My Department has had a number of meetings with those involved in turf cutting at which it was indicated that the compensation package for those who have been actively cutting in recent [255] times and who are required to stop will include the following elements. My Department will offer to buy the land from those affected. We would envisage a price of £1,000 per acre which has been rejected by the farming organisations and others as being inadequate. However, the price offered is based on long experience by my Department in buying similar land at anything from £450 to £800 per acre and, in that context, the price offered generously relates to prevailing market prices. For those who are not prepared to sell, it is hoped that in many areas we will be able to offer relocation to another bog. Those who have to move some distance from their existing bog plot to the new alternative site will be offered a once-off payment of £100 per mile, up to a maximum of [256] £500. Where agreement is not reached, independent arbitration is available.

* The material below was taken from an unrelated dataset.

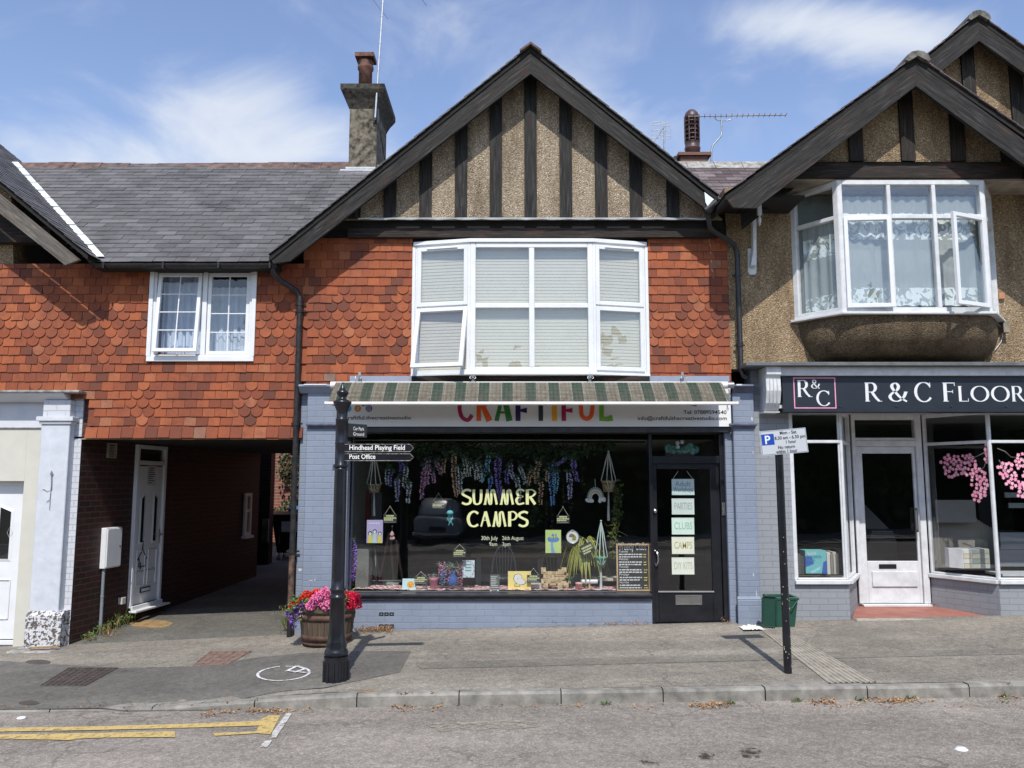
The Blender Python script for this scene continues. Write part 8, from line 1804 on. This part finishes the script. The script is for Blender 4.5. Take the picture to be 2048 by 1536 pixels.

I know it is difficult for people to accept the kind of changes that are necessary to protect disappearing habitats, but without change we will not be able to pass on the natural environment to our successors in anything like the state we received it. The last thing that I or my Department want is to be seen as imposing something that people do not want. I emphasise that the concerns of the people affected will be taken seriously and addressed to the maximum extent possible.

The Seanad adjourned at 8.30 p.m. until 10.30 a.m. on Thursday, 12 February 1998.